USDJPY remains in a narrow range during June with upper boundary the 110.85 resistance level and lower boundary the 109.35 support. Moreover, the 38.2% Fibonacci retracement level of the downleg from 118.60 to 104.60, around 109.95 acts as strong mid-level of the range, as the price is moving around this barrier.
The price is set to complete the third bullish day in a row after the bullish crossover of the 20- and 40-simple moving averages (SMAs) and the surpass of the 200-SMA in the daily timeframe. Technically, the RSI indicator is sloping upwards above the threshold of 50, while the MACD oscillator lies near its trigger line and is rising with weak momentum above the zero line.

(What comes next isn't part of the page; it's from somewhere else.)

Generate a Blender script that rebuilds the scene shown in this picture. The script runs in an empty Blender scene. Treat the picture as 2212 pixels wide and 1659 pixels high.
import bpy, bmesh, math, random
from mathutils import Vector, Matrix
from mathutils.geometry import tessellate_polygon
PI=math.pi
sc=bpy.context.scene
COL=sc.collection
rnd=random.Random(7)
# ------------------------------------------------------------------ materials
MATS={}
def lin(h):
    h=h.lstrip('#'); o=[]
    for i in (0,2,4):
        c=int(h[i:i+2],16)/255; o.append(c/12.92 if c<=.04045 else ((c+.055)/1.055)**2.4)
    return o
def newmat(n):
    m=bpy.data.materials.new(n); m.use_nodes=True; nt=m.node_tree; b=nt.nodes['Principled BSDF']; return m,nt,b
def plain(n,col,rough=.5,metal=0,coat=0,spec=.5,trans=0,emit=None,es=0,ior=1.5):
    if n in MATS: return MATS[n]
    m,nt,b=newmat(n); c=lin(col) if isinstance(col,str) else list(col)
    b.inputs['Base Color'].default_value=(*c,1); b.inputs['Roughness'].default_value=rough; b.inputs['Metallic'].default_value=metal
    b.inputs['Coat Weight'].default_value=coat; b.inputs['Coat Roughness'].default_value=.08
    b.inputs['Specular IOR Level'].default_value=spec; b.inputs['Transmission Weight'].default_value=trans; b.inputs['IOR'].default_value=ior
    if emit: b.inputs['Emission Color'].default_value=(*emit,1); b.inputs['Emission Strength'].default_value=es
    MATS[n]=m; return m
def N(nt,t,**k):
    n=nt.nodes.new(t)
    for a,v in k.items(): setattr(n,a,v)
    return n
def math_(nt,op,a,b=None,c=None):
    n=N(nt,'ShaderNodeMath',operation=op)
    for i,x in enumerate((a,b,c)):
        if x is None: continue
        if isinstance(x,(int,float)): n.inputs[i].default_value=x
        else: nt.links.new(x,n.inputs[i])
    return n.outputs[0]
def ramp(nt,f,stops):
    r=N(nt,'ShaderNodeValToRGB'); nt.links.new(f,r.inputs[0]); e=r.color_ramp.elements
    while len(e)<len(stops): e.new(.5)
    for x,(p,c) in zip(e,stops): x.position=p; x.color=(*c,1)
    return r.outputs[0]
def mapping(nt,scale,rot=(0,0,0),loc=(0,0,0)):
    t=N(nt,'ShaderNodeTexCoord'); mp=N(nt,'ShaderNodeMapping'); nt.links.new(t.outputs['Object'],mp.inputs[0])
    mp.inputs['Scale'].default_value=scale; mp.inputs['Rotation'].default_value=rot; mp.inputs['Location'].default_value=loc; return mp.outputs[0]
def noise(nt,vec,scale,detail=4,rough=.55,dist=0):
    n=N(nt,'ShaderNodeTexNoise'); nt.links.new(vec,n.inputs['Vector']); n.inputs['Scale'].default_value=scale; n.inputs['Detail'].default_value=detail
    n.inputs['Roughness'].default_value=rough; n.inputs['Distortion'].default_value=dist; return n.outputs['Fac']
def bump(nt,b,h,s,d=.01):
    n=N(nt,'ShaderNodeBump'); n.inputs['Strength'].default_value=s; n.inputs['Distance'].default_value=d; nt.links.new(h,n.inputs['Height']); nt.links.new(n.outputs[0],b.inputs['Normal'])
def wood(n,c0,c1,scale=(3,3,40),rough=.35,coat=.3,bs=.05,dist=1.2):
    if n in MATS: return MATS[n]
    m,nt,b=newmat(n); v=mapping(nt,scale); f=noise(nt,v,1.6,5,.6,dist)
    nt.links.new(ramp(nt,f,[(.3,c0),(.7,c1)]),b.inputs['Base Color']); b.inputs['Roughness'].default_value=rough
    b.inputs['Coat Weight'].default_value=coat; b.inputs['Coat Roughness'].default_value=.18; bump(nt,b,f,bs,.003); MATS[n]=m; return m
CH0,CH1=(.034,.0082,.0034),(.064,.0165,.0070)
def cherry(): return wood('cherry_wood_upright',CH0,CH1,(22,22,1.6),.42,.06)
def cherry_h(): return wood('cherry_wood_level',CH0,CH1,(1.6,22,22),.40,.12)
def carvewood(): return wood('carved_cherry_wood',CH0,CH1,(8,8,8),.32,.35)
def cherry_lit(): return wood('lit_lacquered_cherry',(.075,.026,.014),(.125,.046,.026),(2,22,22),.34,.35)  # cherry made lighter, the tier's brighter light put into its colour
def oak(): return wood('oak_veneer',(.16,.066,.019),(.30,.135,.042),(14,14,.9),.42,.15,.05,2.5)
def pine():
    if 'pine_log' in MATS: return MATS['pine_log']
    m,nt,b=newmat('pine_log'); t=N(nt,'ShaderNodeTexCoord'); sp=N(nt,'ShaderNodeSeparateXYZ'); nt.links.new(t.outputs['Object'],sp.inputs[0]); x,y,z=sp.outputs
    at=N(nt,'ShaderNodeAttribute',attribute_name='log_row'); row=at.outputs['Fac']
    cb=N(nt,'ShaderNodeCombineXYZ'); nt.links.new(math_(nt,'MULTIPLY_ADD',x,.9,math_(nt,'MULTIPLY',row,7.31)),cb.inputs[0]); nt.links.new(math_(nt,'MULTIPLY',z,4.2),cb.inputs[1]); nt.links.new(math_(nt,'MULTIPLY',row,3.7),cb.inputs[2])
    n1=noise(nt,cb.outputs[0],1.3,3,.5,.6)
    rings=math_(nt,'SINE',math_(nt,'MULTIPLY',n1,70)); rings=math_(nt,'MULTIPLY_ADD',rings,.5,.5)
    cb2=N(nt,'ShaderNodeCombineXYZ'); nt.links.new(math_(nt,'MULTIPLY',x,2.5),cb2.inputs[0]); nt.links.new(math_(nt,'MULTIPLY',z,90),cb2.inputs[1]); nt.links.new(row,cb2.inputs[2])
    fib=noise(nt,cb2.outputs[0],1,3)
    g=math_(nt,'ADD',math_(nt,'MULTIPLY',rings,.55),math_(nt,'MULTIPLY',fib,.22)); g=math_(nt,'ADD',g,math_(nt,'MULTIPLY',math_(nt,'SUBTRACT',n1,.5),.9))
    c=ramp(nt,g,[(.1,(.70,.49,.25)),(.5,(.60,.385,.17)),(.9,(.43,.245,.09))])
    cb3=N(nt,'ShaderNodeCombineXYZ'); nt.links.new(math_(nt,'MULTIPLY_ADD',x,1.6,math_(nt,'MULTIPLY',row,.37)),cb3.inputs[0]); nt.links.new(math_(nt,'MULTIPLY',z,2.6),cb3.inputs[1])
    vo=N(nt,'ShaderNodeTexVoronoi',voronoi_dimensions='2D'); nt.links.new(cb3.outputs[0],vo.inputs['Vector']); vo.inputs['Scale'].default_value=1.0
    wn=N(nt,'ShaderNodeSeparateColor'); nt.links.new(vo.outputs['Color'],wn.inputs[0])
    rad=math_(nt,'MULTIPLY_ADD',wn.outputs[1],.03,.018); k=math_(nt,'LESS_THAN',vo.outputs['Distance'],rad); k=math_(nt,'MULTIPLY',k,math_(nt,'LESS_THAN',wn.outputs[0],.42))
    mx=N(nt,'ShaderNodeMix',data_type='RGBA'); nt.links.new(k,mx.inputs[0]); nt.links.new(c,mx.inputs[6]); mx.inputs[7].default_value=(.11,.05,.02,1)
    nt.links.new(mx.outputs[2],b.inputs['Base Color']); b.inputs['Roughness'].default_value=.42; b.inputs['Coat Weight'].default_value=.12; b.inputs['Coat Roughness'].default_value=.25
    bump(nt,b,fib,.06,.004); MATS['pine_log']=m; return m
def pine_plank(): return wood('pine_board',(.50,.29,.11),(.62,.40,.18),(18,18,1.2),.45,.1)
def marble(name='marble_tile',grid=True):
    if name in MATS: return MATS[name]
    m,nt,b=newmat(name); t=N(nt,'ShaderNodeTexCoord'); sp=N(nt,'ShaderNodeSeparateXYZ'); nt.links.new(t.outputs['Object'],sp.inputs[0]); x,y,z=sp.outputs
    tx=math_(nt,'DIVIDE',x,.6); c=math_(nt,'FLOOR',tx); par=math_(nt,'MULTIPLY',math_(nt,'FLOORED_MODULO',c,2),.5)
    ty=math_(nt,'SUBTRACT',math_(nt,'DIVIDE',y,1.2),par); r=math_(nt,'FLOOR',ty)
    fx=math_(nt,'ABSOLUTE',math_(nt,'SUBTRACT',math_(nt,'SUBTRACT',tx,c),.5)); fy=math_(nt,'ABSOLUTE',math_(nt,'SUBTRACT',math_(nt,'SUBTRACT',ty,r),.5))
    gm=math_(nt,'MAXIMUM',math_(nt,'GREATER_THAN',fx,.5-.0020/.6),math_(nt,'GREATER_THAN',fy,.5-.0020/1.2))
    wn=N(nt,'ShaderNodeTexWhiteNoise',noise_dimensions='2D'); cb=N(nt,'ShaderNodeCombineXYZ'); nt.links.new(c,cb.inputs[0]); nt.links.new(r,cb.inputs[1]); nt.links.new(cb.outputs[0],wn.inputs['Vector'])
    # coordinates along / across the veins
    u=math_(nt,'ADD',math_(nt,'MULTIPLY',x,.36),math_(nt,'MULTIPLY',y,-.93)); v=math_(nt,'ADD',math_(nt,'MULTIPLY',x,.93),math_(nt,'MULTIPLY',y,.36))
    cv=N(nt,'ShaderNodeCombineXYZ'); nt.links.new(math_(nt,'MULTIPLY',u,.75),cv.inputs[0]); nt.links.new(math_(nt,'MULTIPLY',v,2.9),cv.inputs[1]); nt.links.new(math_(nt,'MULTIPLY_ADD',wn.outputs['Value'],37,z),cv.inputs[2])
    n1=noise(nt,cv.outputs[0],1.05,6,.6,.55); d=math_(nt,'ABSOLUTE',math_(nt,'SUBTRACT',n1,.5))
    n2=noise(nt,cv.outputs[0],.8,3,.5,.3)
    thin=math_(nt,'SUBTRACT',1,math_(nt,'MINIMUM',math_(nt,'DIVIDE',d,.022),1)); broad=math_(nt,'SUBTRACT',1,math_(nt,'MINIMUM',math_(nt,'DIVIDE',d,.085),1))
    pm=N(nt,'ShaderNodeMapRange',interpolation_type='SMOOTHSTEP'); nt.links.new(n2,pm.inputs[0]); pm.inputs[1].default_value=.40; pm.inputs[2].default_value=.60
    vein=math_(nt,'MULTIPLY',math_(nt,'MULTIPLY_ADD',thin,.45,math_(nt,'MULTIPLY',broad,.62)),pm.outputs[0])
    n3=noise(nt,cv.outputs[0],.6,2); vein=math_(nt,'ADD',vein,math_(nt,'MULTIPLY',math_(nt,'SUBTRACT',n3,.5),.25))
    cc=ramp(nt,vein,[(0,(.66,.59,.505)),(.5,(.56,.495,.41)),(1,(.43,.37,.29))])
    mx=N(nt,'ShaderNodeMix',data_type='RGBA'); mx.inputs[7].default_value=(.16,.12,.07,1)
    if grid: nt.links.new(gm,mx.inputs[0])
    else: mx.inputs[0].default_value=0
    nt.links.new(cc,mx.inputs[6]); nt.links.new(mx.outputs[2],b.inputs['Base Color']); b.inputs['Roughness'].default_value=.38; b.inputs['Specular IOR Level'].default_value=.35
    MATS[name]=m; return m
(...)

Should the market edge higher and run above the 110.85 level, resistance could be met between the 111.40 resistance level and the 50.0% Fibonacci mark near 111.60. A leg above this area could send prices towards the 112.00 psychological barrier, which currently is in the path of the descending trend line of the longer-term falling sloping channel. In case of an upside violation of this level, it could shift the bearish bias to bullish.
On the flip side, if the pair bounces down and closes below the 38.2% Fibonacci, support could be met at the 109.35 hurdle. Further losses could drive the pair until the 108.65 obstacle taken from the low on May 4.
In the longer timeframe, USDJPY has been trading within a descending sloping channel since December 2016, while in the medium-term the market holds in an ascending movement after the rebound on the 104.60 support.